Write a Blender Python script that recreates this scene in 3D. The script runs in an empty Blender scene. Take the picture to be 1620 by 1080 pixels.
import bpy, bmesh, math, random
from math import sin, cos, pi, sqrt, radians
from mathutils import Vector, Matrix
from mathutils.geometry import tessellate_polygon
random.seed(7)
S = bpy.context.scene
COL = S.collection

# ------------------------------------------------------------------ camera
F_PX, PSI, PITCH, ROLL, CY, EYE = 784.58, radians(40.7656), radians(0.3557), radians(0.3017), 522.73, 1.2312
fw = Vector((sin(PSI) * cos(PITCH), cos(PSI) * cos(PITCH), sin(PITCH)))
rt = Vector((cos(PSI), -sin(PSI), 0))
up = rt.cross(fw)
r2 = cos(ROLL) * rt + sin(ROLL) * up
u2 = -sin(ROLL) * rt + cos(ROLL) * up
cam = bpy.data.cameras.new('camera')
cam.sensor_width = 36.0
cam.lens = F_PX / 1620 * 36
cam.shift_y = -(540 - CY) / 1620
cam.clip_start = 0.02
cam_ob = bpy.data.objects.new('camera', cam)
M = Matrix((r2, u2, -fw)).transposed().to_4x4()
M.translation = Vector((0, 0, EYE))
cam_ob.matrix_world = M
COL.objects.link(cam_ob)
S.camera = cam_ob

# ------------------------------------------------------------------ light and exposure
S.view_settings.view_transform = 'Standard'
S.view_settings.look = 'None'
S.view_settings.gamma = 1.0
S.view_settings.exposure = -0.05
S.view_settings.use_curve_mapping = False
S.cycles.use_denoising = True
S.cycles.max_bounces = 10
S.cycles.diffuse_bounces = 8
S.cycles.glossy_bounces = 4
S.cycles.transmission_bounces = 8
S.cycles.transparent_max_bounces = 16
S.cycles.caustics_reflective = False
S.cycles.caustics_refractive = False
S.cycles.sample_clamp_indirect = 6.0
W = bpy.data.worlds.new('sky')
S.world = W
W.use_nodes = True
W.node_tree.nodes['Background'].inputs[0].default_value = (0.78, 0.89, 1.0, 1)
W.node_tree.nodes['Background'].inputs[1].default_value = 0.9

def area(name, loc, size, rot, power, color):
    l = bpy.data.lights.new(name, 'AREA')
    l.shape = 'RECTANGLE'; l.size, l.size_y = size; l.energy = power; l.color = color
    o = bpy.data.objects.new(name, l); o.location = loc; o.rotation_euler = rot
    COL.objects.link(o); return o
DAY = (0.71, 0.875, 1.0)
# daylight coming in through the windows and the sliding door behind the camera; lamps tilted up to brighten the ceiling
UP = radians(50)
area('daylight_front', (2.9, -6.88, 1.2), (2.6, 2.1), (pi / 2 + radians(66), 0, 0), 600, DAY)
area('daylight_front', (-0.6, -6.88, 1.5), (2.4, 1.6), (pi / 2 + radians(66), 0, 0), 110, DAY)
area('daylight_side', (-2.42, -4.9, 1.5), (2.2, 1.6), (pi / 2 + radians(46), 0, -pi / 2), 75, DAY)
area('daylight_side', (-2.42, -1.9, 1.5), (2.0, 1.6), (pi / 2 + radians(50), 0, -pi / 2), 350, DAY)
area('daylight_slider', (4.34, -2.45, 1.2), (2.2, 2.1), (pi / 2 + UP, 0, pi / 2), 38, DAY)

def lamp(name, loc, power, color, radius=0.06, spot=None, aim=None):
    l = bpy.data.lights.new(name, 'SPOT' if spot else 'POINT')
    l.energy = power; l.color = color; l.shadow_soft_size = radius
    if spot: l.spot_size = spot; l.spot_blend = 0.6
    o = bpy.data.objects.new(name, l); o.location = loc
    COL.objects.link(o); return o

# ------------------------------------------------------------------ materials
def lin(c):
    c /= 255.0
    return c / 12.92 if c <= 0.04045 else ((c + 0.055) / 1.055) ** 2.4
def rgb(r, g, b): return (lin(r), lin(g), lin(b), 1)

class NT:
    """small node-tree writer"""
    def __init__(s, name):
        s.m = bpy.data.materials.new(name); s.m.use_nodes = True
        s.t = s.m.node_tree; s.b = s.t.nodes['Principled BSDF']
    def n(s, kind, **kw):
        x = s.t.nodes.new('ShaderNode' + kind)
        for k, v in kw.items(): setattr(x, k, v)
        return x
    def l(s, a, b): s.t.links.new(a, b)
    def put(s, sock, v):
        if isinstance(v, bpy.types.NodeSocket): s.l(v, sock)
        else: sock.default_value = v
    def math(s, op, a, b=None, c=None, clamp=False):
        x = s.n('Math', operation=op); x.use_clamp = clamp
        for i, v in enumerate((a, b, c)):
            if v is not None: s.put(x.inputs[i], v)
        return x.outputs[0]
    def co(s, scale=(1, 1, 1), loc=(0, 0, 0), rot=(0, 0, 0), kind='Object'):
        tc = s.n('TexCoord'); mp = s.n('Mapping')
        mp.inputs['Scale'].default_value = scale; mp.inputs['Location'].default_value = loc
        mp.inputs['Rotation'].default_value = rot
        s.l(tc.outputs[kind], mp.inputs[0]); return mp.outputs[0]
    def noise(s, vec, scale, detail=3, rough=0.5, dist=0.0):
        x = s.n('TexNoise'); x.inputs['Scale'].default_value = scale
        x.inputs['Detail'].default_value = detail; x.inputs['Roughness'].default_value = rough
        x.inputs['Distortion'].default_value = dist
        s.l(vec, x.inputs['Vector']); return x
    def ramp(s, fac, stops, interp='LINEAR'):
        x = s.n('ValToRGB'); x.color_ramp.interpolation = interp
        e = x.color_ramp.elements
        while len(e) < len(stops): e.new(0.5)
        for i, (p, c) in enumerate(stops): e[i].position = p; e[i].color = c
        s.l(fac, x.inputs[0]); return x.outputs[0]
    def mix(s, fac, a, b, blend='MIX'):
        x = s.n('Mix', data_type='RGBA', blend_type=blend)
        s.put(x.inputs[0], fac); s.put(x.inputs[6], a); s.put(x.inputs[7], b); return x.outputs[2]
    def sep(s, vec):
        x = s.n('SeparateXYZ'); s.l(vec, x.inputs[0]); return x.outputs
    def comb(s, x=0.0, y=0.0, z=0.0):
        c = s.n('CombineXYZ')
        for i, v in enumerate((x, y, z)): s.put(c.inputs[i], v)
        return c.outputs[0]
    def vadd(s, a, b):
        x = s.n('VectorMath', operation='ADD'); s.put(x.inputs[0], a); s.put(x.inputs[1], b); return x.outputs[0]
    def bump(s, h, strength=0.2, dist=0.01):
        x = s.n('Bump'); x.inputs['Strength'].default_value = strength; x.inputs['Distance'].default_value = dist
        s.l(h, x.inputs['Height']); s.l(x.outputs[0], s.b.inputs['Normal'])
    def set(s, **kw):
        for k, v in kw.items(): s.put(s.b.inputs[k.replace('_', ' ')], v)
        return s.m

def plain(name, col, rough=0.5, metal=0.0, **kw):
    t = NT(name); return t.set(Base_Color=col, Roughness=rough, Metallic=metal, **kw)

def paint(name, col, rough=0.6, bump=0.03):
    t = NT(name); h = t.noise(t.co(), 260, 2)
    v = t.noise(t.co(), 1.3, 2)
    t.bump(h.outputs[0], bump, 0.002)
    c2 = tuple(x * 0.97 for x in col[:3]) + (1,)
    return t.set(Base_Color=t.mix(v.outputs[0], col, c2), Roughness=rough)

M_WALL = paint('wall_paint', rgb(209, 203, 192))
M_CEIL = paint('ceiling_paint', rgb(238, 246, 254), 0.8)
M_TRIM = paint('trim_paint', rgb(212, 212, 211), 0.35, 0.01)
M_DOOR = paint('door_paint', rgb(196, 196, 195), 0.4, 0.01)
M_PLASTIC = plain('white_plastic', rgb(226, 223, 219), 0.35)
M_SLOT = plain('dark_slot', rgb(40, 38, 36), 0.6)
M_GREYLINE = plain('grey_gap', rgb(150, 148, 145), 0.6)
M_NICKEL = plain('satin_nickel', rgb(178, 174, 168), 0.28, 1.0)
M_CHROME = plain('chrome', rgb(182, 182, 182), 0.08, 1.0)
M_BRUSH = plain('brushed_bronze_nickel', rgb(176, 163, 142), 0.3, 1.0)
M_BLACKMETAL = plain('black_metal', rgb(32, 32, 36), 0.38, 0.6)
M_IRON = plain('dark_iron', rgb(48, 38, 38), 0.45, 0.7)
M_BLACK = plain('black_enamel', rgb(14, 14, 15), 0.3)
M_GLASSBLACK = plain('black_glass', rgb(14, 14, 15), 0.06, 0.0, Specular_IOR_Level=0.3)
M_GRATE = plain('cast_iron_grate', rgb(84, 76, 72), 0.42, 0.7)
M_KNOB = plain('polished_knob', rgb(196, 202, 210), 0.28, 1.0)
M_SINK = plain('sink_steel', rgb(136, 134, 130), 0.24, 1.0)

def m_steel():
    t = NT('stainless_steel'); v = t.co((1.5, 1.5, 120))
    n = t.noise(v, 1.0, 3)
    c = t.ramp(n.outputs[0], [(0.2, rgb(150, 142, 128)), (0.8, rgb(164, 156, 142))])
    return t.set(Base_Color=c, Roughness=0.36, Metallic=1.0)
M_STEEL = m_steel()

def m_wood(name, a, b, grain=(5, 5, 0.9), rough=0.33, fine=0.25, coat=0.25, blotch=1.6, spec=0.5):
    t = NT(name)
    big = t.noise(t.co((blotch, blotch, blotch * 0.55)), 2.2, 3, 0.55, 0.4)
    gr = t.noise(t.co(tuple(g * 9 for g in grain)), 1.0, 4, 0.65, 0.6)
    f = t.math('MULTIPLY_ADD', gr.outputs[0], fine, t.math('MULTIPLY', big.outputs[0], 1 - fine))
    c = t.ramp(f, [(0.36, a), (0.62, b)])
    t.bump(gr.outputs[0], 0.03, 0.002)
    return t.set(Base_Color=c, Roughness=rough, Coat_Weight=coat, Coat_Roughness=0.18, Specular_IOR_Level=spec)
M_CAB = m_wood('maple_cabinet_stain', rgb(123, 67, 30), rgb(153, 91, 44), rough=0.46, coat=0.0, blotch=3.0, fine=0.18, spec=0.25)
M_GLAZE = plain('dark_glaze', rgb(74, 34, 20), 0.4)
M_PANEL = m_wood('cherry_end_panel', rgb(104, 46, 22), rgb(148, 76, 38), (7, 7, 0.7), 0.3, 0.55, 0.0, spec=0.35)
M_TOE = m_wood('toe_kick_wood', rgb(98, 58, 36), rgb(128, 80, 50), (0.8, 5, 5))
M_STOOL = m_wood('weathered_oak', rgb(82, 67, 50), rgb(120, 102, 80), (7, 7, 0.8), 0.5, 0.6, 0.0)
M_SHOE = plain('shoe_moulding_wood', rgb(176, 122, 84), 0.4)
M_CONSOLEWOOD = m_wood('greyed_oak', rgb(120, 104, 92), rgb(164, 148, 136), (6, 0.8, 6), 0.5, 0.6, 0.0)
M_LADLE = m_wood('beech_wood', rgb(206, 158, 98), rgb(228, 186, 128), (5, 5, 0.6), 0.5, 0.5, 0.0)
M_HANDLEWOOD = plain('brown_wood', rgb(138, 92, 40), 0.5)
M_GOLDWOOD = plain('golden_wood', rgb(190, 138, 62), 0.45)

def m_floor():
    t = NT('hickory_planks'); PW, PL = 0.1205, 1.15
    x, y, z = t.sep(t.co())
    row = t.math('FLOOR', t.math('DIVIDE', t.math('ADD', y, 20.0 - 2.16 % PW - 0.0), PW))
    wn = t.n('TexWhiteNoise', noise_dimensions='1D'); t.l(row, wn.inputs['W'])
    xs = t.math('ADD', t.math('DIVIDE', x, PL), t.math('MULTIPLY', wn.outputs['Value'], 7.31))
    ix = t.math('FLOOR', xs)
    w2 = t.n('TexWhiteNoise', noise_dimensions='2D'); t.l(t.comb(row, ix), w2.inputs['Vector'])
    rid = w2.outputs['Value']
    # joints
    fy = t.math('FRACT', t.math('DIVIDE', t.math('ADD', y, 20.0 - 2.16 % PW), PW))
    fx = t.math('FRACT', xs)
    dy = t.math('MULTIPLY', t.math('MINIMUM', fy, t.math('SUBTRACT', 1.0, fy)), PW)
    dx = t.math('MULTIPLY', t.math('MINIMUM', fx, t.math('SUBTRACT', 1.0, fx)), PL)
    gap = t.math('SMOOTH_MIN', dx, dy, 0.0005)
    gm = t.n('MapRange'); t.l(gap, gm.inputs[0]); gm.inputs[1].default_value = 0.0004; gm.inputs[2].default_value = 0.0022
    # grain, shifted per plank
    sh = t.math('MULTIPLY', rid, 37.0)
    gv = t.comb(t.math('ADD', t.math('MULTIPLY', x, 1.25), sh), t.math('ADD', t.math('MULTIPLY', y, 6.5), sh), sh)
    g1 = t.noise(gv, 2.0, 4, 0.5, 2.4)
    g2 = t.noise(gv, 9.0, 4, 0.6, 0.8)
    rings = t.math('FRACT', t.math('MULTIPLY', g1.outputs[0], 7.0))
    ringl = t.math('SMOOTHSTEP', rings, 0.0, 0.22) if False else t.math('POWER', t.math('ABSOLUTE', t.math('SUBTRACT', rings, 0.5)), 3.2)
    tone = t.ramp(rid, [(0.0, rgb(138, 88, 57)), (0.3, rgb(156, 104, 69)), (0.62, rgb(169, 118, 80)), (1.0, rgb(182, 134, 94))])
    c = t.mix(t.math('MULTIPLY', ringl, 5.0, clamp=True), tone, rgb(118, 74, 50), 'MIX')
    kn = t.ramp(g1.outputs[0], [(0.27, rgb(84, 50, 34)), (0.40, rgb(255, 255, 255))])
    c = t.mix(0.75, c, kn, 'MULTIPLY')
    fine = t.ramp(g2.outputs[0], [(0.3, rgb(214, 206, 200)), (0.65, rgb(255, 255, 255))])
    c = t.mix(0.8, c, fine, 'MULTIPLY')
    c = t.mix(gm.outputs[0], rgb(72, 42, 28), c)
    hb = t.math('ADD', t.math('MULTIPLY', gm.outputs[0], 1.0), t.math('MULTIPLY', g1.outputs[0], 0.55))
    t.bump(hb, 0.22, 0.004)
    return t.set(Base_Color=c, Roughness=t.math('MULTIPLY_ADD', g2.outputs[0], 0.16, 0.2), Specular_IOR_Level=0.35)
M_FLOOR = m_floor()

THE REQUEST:
From the first line of the listing above to the line with "S.camera = cam_ob", please transcribe each line exactly, both ends included, and nothing beyond that.

ANSWER TO THIS EXERCISE:
Write a Blender Python script that recreates this scene in 3D. The script runs in an empty Blender scene. Take the picture to be 1620 by 1080 pixels.
import bpy, bmesh, math, random
from math import sin, cos, pi, sqrt, radians
from mathutils import Vector, Matrix
from mathutils.geometry import tessellate_polygon
random.seed(7)
S = bpy.context.scene
COL = S.collection

# ------------------------------------------------------------------ camera
F_PX, PSI, PITCH, ROLL, CY, EYE = 784.58, radians(40.7656), radians(0.3557), radians(0.3017), 522.73, 1.2312
fw = Vector((sin(PSI) * cos(PITCH), cos(PSI) * cos(PITCH), sin(PITCH)))
rt = Vector((cos(PSI), -sin(PSI), 0))
up = rt.cross(fw)
r2 = cos(ROLL) * rt + sin(ROLL) * up
u2 = -sin(ROLL) * rt + cos(ROLL) * up
cam = bpy.data.cameras.new('camera')
cam.sensor_width = 36.0
cam.lens = F_PX / 1620 * 36
cam.shift_y = -(540 - CY) / 1620
cam.clip_start = 0.02
cam_ob = bpy.data.objects.new('camera', cam)
M = Matrix((r2, u2, -fw)).transposed().to_4x4()
M.translation = Vector((0, 0, EYE))
cam_ob.matrix_world = M
COL.objects.link(cam_ob)
S.camera = cam_ob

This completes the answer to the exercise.